Ucluelet animal control bylaw to get a closer look

Is the District of Ucluelet animal control and licensing bylaw being enforced? The Westerly News asked at a recent council meeting.

“We have bylaw enforcement within the district,” said CAO Andrew Yeates. “Several members of staff are capable of handling bylaw enforcement issues.”

He said anyone who sees a dog that looks lost or is running at large can contact the district during regular office hours and that there is an after hours line available.

Coun. Sally Mole said Facebook pages have become great tools for tracking lost dogs.

“There’s a whole underground dog-caring network out there,” she said citing the Used Ucluelet and WestCoast Animal Lovers pages as examples.

Mayor Bill Irving said the district plans to use local media and online sources to promote the district’s bylaws and provide clarity to locals on what they mean.

“We’re going to try to pursue that very vigorously this spring,” he said adding the animal control and licensing bylaw is near the top of the list of bylaws set to be featured.

Dogs do not have to be on a leash in Ucluelet but must be in the control of a person and the fine for allowing a dog to run at large is $50 for the first offence and $100 for subsequent offences.

Failing to properly dispose of dog excrement carries a $25 fine for the first offence and a $50 fine for subsequent offences.

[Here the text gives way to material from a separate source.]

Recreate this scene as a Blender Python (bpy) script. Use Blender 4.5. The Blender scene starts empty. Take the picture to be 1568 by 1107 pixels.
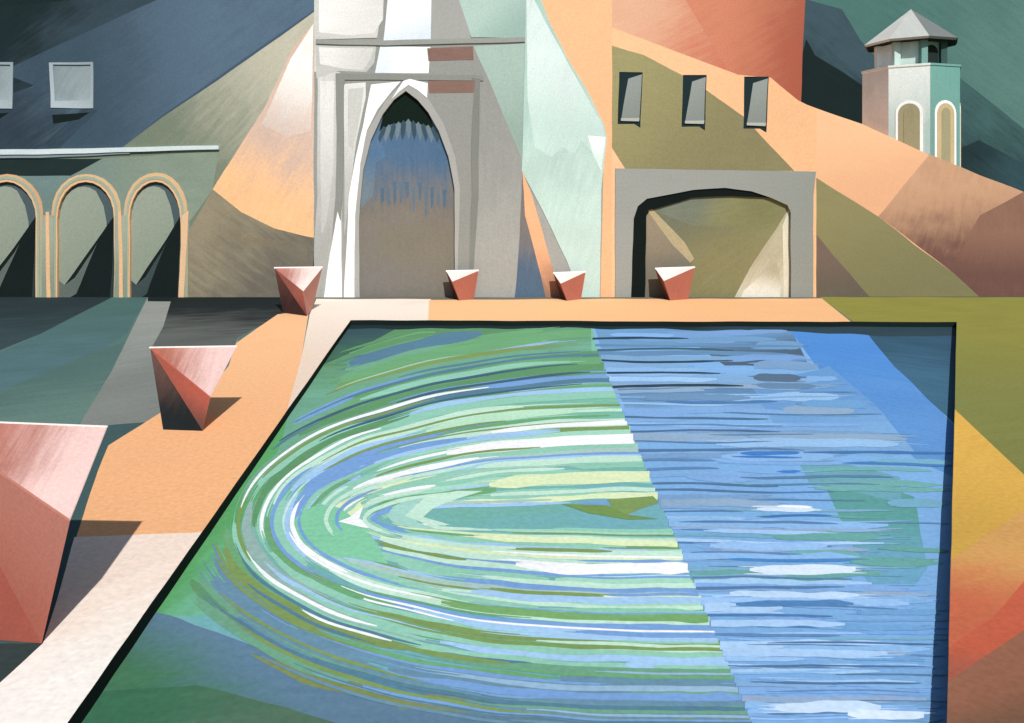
import bpy, math, random
from mathutils import Vector, noise
from mathutils.geometry import delaunay_2d_cdt
random.seed(7)
F=1568*28/36.0      # camera focal length in image pixels; turns image coordinates into world positions
EYE=5.0; HZ=300.0; CX=784.0
YW=F*EYE/155.0      # facade line of the courtyard
CAL=1.0
sc=bpy.context.scene
sc.view_settings.view_transform='Standard'; sc.view_settings.look='None'; sc.view_settings.exposure=0
# ------------------------------------------------------------- mappings
def Wm(u,v,d=0): return Vector(((u-CX)*YW/F, YW-d, EYE-(v-HZ)*YW/F))
def At(u,v,y): return Vector(((u-CX)*y/F, y, EYE-(v-HZ)*y/F))
def Gm(u,v,d=0):
    y=F*EYE/(v-HZ); return Vector(((u-CX)*y/F,y,d))
def Pm(u,v,d=0):
    y=F*(EYE+.2)/(v-HZ); return Vector(((u-CX)*y/F,y,-.2+d))
def Hm(u,v,d=0):
    iy=1/60.0+(v-157)*(1/39.6-1/60.0)/300.0
    y=1/iy; p=At(u,v,y); p.y-=d; return p
YS=130.0
def Sm(u,v,d=0): return At(u,v,YS)-Vector((0,d,0))
def Rm(u,v,d=0): return At(u,v,75.0)-Vector((0,d,0))
# ------------------------------------------------------------- materials
def lin(h,k=1.0):
    h=h.lstrip('#'); o=[]
    for i in (0,2,4):
        c=int(h[i:i+2],16)/255
        c=c/12.92 if c<=.04045 else ((c+.055)/1.055)**2.4
        o.append(c*CAL*k)
    g=.3*o[0]+.59*o[1]+.11*o[2]
    o=[min(.92,x+(g-x)*.12) for x in o]
    return (*o,1)
cache={}
def paint(c,c2=None,p=None,q=None,along=(1,0,0),across=(0,0,1),s=.12,fs=4.0,k=1.0,rough=.95,name='painted_plaster'):
    key=(c,c2,str(p),str(q),along,across,s,fs,k,rough)
    if key in cache: return cache[key]
    m=bpy.data.materials.new(name); m.use_nodes=True
    nt=m.node_tree; N=nt.nodes; L=nt.links; N.clear()
    out=N.new('ShaderNodeOutputMaterial'); b=N.new('ShaderNodeBsdfPrincipled'); L.new(b.outputs[0],out.inputs[0])
    b.inputs['Roughness'].default_value=rough; b.inputs['Specular IOR Level'].default_value=.05
    tc=N.new('ShaderNodeTexCoord')
    def dot(vec):
        n=N.new('ShaderNodeVectorMath'); n.operation='DOT_PRODUCT'; L.new(tc.outputs['Object'],n.inputs[0]); n.inputs[1].default_value=vec; return n.outputs['Value']
    cb=N.new('ShaderNodeCombineXYZ')
    L.new(dot(tuple(x*fs*.12 for x in along)),cb.inputs[0]); L.new(dot(tuple(x*fs for x in across)),cb.inputs[1])
    n1=N.new('ShaderNodeTexNoise'); n1.inputs['Scale'].default_value=1; n1.inputs['Detail'].default_value=3; n1.inputs['Roughness'].default_value=.7
    L.new(cb.outputs[0],n1.inputs['Vector'])
    n2=N.new('ShaderNodeTexNoise'); n2.inputs['Scale'].default_value=fs*.14; n2.inputs['Detail'].default_value=2
    L.new(tc.outputs['Object'],n2.inputs['Vector'])
    n3=N.new('ShaderNodeTexNoise'); n3.inputs['Scale'].default_value=fs*3.2; n3.inputs['Detail'].default_value=1; n3.inputs['Roughness'].default_value=.8
    L.new(tc.outputs['Object'],n3.inputs['Vector'])
    def math_(op,a,b_,c_=None):
        n=N.new('ShaderNodeMath'); n.operation=op
        for i,x in enumerate((a,b_,c_)):
            if x is None: continue
            if isinstance(x,(int,float)): n.inputs[i].default_value=x
            else: L.new(x,n.inputs[i])
        return n.outputs[0]
    col=None
    if c2:
        p=Vector(p);q=Vector(q);dv=q-p; dv=dv/dv.length_squared
        g=math_('SUBTRACT',dot(tuple(dv)),p.dot(dv))
        t=math_('MULTIPLY_ADD',n1.outputs[0],.7,-.35); g=math_('ADD',g,t)
        t=math_('MULTIPLY_ADD',n2.outputs[0],.6,-.3); g=math_('ADD',g,t)
        mr=N.new('ShaderNodeMapRange'); mr.interpolation_type='SMOOTHSTEP'; L.new(g,mr.inputs[0])
        mx=N.new('ShaderNodeMix'); mx.data_type='RGBA'; L.new(mr.outputs[0],mx.inputs[0])
        mx.inputs[6].default_value=lin(c,k); mx.inputs[7].default_value=lin(c2,k); col=mx.outputs[2]
    v=math_('MULTIPLY_ADD',n1.outputs[0],s*2.2,1-s*1.1)
    v=math_('ADD',v,math_('MULTIPLY_ADD',n2.outputs[0],s*2,-s))
    v=math_('ADD',v,math_('MULTIPLY_ADD',n3.outputs[0],.34,-.17))
    sc_=N.new('ShaderNodeVectorMath'); sc_.operation='SCALE'
    if col: L.new(col,sc_.inputs[0])
    else: sc_.inputs[0].default_value=lin(c,k)[:3]
    L.new(v,sc_.inputs['Scale']); L.new(sc_.outputs[0],b.inputs['Base Color'])
    if name!='ripple_paint':
        bp=N.new('ShaderNodeBump'); bp.inputs['Strength'].default_value=.07; bp.inputs['Distance'].default_value=.1/fs
        L.new(n3.outputs[0],bp.inputs['Height']); L.new(bp.outputs[0],b.inputs['Normal'])
    cache[key]=m; return m
class R:
    def __init__(s,pts,c,d=0,c2=None,g=None,a=0,s_=.1,k=1.0,fs=None):
        s.pts=pts;s.c=c;s.d=d;s.c2=c2;s.g=g;s.a=a;s.s=s_;s.k=k;s.fs=fs
def pip(x,y,P):
    r=False;j=len(P)-1
    for i in range(len(P)):
        xi,yi=P[i];xj,yj=P[j]
        if (yi>y)!=(yj>y) and x<(xj-xi)*(y-yi)/(yj-yi)+xi: r=not r
        j=i
    return r
def relief(name,regs,mapf,thick,ground=False,fs=4.0,edge=None,wob=.7,side_dir=None,k=1.0,step=16):
    V=[];E=[]
    for r in regs:
        P=r.pts; pts=[]
        for i in range(len(P)):
            a=Vector(P[i]);b=Vector(P[(i+1)%len(P)]); L=(b-a).length
            n=max(1,min(60,int(L/step)))
            for j in range(n): pts.append(a.lerp(b,j/n))
        s0=len(V); V+=pts; n=len(pts); E+=[(s0+i,s0+(i+1)%n) for i in range(n)]
    vs,es,fs_,*_=delaunay_2d_cdt(V,E,[],0,.05)
    def wobf(p):
        q=Vector((p.x*.02,p.y*.02,3.1)); q2=Vector((p.x*.02,p.y*.02,9.7))
        q3=Vector((p.x*.09,p.y*.09,1.7))
        return (p.x+wob*1.6*noise.noise(q)+wob*.4*noise.noise(q3), p.y+wob*1.4*noise.noise(q2))
    info=[];mats=[];mi={}
    for f in fs_:
        cx=sum(vs[i].x for i in f)/3; cy=sum(vs[i].y for i in f)/3
        t=None
        for ri in range(len(regs)-1,-1,-1):
            if pip(cx,cy,regs[ri].pts): t=ri;break
        if t is not None and regs[t].c is None: t=None
        info.append(t)
    vd={};VV=[];FF=[];FM=[]
    def vert(i,d):
        key=(i,round(d,4))
        if key not in vd:
            u,v=wobf(vs[i]); vd[key]=len(VV); VV.append(mapf(u,v,d))
        return vd[key]
    def matof(r):
        if r not in mi:
            rr=regs[r]; a=math.radians(rr.a)
            if ground: al=(math.cos(a),math.sin(a),0);ac=(-math.sin(a),math.cos(a),0)
            else: al=(math.cos(a),0,math.sin(a));ac=(-math.sin(a),0,math.cos(a))
            p=q=None
            if rr.c2: p=mapf(*rr.g[0]);q=mapf(*rr.g[1])
            m=paint(rr.c,rr.c2,p,q,tuple(round(x,3) for x in al),tuple(round(x,3) for x in ac),rr.s,rr.fs or fs,rr.k*k)
            if m not in mats: mats.append(m)
            mi[r]=mats.index(m)
        return mi[r]
    if edge: mats.append(edge); ei=0
    ed={}
    for f,t in zip(fs_,info):
        for a in range(3):
            e=(f[a],f[(a+1)%3]); ed.setdefault(tuple(sorted(e)),[]).append(t)
        if t is None: continue
        FF.append([vert(i,regs[t].d) for i in f]); FM.append(matof(t))
    back={}
    def bvert(i):
        if i not in back:
            u,v=wobf(vs[i]); p=mapf(u,v,0)
            p=p+(Vector((0,0,-thick)) if ground else Vector((0,thick,0)))
            back[i]=len(VV);VV.append(p)
        return back[i]
    for (a,b),ts in ed.items():
        if len(ts)==1: ts=ts+[None]
        x,y=ts
        if x is None and y is None: continue
        if x is None or y is None:
            t=x if x is not None else y; d=regs[t].d
            FF.append([vert(a,d),vert(b,d),bvert(b),bvert(a)]); FM.append(ei if edge else matof(t))
        elif abs(regs[x].d-regs[y].d)>1e-4:
            t=x if regs[x].d>regs[y].d else y
            FF.append([vert(a,regs[x].d),vert(b,regs[x].d),vert(b,regs[y].d),vert(a,regs[y].d)]); FM.append(matof(t))
    me=bpy.data.meshes.new(name); me.from_pydata([tuple(p) for p in VV],[],FF)
    for m in mats: me.materials.append(m)
    me.polygons.foreach_set('material_index',FM)
    ob=bpy.data.objects.new(name,me); sc.collection.objects.link(ob); return ob
def arch(l,r,vt,vs,vb,n=12):
    c=(l+r)/2;h=(r-l)/2
    return [(l,vb)]+[(c-h*math.cos(math.pi*i/n),vs-(vs-vt)*math.sin(math.pi*i/n)) for i in range(n+1)]+[(r,vb)]
B=466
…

When asked if locals should contact the district if they see someone fail to remove their dog’s excrement Yeates responded it would be “impossible to enforce it.”

Dangerous dogs must be leashed and muzzled in Ucluelet and any owner who fails to do either will face a $200 fine for the first offence and $400 for subsequent offences.

Yeates said anyone who sees a dangerous dog running at large should contact the RCMP.

Sgt. Jeff Swann of the Ucluelet RCMP said the local detachment does not have facilities to take care of lost animals but confirmed local police are equipped to deal with dangerous dogs.

“Especially in a small town, if there’s any incident that we can help with we will help,” Swann said. “If it’s an aggressive animal that is going after somebody or hurting somebody, those are calls we want to go to.”

Swann recalled an injury he received while chasing down a dangerous dog that resulted in multiple stitches up his leg.

“I ran there and unfortunately the dog got me,” he said noting the important thing is that he was the only person injured during the incident.

“Those things are important to us and if there’s an aggressive dog situation or any aggressive animal we always like to be one of the first to get called,” he said.